Kontakt zur Bevölkerung bekommt er erst auf dem Land und in Dörfern. Aus seinen Begegnungen und Erlebnissen formt Grossman einen Streifzug durch die Historie des Landes: die Repressionen der 1930er Jahre, den Stalinkult, den Zweiten Weltkrieg, die Massaker an den Armeniern in der Türkei, die nationalsozialistischen Verbrechen. Aber er berichtet auch von Alltagsbegegnungen, gibt Einblicke in die Armut und Herzlichkeit seiner Bewohner, bewundert ihre Traditionen und Sitten.

"Wie merkwürdig kommt es mir vor, dass ich, der Fremde aus Moskau, vor ein paar Tagen zum ersten Mal einen Fuß in diese Gebirgssiedlung gesetzt habe, von deren Existenz ich vorher nichts ahnte. »Barew, alles Gute«, sagen die Leute, die mir entgegenkommen. »Barew dses, Ihnen alles Gute!«, sage ich und ziehe den Hut. Lauter nette gute Bekannte um mich herum."

„Barew dses“, unter diesem Titel erschien die Originalausgabe 1998 erstmals in Moskau. Wassili Grossman findet „im Gebirge verstreute Dörfer“ und uralte, immer noch bewohnte Höhlen, in denen, wie er schreibt, „viele Jahrtausende vor unserer Zeitrechnung“ bereits Menschen lebten. Er stößt auf „eine alte Kapelle, errichtet in einer Schlichtheit und Vollkommenheit, die für die Menschen von heute unbegreiflich ist“. Er erstarrt förmlich vor dem Berg Ararat – „er wächst gleichsam aus dem Himmel statt aus der Erde“, schreibt der Schriftsteller.

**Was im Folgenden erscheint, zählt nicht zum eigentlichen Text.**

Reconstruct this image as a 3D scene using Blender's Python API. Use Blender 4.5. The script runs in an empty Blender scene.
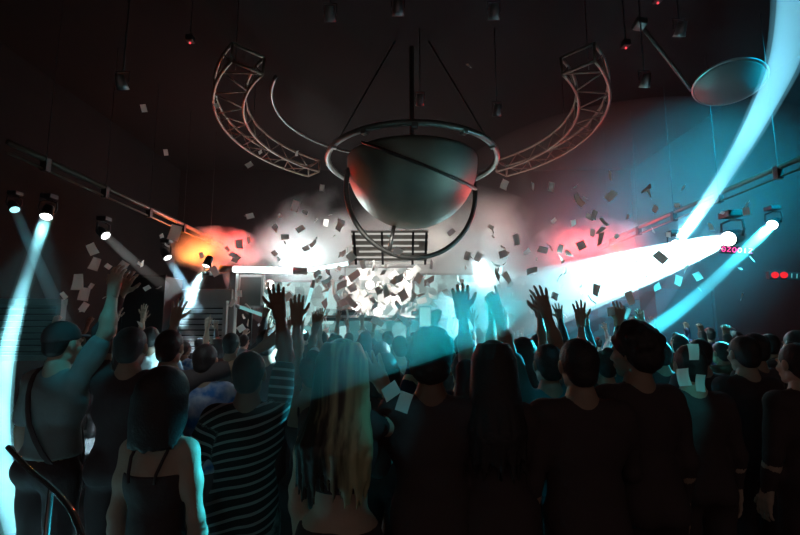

"Diesen schneebedeckten, bläulich weißen, in der Sonne schimmernden Berg sahen die Augen derer, die die Bibel schrieben."

Grossman stellt Überlegungen zum Nationalcharakter dieses Volkes an, er staunt über die Wunder der Natur, ihre Schlichtheit und Größe, ihre „innere Weisheit“, wie er schreibt, und er bezeichnet jeglichen Stein in dieser kargen Landschaft als „Ausdruck von Charakter und Seele des armenischen Landes“. Aber er notiert auch Abstoßendes.

"Doch manchmal erfuhr ich auch chauvinistischen Hass, der mir unter die Haut ging, mich ins Herz traf. Ich hörte schwarze Worte, gerichtet an das von Hitler gemarterte jüdische Volk, von Betrunkenen im Bus, in der Warteschlange, in der Gaststätte. Es schmerzt mich bis heute, dass unsere Dozenten, Propagandisten, Funktionäre an der ideologischen Front nicht mit Reden und Büchern gegen den Antisemitismus auftreten wie damals Korolenko und Gorki, wie Lenin."

Die „Armenische Reise“ ist das Zeugnis eines großen Humanisten. Man kommt dem Schriftsteller hier auch näher, etwa, wenn er die eigene Unvollkommenheit ironisch auf die Schippe nimmt und von körperlichen Beschwerden, von Ängsten und seiner Bewunderung und seinem Respekt für die fremde Kultur berichtet. Es ist ein sehr persönlicher Reisebericht, mit Erkenntnissen für die Gegenwart.